↓↓↓

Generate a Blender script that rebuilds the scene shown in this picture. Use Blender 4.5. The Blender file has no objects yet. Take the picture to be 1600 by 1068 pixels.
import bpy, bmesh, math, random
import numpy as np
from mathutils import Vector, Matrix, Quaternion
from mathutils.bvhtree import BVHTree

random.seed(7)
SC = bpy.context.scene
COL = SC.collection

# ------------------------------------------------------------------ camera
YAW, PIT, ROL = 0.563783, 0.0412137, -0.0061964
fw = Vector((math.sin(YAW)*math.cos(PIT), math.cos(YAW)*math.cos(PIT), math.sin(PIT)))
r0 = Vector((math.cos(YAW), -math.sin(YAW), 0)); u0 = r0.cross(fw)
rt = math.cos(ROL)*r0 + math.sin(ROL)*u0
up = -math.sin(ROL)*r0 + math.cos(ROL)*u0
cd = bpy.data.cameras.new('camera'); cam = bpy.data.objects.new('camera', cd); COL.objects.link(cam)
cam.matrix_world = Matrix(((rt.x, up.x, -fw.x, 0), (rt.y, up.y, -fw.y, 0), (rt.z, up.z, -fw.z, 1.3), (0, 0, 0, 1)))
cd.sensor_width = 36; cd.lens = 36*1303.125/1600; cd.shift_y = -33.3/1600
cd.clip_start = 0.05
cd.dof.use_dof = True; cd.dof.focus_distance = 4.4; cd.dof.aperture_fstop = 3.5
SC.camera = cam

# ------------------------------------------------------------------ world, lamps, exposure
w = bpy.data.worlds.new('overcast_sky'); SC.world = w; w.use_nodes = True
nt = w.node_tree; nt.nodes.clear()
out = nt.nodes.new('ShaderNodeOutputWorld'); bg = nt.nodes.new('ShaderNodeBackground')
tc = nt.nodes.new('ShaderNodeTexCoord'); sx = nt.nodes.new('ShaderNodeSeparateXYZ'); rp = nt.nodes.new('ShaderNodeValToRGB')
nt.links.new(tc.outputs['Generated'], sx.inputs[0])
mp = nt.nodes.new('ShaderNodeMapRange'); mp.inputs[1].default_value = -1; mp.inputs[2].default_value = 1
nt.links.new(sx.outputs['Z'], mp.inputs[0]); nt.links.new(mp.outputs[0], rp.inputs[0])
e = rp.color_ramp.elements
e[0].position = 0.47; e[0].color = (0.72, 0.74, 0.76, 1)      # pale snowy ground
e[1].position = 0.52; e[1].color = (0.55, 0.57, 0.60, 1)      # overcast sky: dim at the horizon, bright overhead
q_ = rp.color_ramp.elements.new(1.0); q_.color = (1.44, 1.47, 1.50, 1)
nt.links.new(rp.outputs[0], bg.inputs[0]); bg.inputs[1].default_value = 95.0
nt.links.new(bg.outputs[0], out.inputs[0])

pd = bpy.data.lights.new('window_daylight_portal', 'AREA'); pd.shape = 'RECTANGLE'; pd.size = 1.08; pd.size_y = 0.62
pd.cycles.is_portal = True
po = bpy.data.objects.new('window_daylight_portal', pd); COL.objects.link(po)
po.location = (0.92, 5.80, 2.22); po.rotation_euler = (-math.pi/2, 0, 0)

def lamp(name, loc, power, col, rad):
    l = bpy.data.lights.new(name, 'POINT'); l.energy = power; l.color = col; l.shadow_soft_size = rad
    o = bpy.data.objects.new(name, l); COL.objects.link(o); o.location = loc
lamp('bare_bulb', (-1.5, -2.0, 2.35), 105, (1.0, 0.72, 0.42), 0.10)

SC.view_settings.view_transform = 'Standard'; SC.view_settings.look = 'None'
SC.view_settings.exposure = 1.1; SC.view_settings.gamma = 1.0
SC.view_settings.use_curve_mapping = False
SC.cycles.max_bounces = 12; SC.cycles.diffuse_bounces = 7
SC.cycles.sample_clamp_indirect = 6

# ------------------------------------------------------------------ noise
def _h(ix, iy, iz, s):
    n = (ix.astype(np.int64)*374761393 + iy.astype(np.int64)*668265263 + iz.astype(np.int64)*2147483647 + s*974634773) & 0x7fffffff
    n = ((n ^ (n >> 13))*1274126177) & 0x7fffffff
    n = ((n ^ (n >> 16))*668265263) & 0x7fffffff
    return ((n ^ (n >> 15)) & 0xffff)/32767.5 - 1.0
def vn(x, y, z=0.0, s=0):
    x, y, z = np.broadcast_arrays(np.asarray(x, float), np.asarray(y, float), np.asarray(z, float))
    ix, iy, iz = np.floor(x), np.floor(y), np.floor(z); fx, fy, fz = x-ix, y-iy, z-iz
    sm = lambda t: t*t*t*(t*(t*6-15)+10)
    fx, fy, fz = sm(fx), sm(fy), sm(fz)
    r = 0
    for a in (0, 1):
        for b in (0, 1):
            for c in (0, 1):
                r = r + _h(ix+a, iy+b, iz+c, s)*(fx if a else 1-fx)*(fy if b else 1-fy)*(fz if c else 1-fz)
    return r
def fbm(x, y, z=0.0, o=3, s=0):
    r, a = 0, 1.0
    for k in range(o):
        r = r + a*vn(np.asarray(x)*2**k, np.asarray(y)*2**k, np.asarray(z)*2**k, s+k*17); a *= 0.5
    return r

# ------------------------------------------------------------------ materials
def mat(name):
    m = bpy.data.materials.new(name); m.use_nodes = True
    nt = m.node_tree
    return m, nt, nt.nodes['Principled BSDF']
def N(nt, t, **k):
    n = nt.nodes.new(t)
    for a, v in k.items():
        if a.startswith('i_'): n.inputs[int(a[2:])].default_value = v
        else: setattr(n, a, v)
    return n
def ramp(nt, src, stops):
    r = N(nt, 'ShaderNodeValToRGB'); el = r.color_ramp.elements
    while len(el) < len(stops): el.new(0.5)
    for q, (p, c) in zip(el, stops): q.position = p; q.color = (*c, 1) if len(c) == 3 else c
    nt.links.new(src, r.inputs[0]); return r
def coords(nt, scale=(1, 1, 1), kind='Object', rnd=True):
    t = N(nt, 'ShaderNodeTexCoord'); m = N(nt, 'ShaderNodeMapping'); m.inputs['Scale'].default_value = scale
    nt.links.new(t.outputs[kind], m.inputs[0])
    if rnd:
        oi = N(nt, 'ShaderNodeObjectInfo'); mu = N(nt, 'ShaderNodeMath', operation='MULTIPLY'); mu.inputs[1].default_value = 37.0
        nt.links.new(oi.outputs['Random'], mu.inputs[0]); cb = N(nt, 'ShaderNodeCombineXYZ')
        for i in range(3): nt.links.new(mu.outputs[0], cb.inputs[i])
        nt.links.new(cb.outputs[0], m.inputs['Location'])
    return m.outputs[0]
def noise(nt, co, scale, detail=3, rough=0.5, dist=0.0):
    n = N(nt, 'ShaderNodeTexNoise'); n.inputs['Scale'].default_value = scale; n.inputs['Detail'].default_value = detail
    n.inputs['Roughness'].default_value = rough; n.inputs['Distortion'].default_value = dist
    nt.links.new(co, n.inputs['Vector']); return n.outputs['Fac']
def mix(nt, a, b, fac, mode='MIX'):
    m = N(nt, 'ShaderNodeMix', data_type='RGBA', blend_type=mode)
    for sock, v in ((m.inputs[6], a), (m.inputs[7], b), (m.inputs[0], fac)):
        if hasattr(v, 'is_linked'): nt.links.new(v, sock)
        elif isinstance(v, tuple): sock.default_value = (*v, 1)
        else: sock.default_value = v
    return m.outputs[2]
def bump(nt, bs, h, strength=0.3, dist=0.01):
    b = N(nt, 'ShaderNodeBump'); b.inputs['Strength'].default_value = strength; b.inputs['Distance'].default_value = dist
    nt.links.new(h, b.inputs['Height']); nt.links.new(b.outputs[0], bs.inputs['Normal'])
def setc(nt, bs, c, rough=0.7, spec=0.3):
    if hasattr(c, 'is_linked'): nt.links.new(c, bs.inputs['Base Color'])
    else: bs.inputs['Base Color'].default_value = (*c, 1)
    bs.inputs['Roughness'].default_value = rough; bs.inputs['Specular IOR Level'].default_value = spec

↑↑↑

### THE PROBLEM
Reprint the data above from the opening line to the line holding "SC.camera = cam", inclusive, and nothing else.

### WRITTEN SOLUTION
Generate a Blender script that rebuilds the scene shown in this picture. Use Blender 4.5. The Blender file has no objects yet. Take the picture to be 1600 by 1068 pixels.
import bpy, bmesh, math, random
import numpy as np
from mathutils import Vector, Matrix, Quaternion
from mathutils.bvhtree import BVHTree

random.seed(7)
SC = bpy.context.scene
COL = SC.collection

# ------------------------------------------------------------------ camera
YAW, PIT, ROL = 0.563783, 0.0412137, -0.0061964
fw = Vector((math.sin(YAW)*math.cos(PIT), math.cos(YAW)*math.cos(PIT), math.sin(PIT)))
r0 = Vector((math.cos(YAW), -math.sin(YAW), 0)); u0 = r0.cross(fw)
rt = math.cos(ROL)*r0 + math.sin(ROL)*u0
up = -math.sin(ROL)*r0 + math.cos(ROL)*u0
cd = bpy.data.cameras.new('camera'); cam = bpy.data.objects.new('camera', cd); COL.objects.link(cam)
cam.matrix_world = Matrix(((rt.x, up.x, -fw.x, 0), (rt.y, up.y, -fw.y, 0), (rt.z, up.z, -fw.z, 1.3), (0, 0, 0, 1)))
cd.sensor_width = 36; cd.lens = 36*1303.125/1600; cd.shift_y = -33.3/1600
cd.clip_start = 0.05
cd.dof.use_dof = True; cd.dof.focus_distance = 4.4; cd.dof.aperture_fstop = 3.5
SC.camera = cam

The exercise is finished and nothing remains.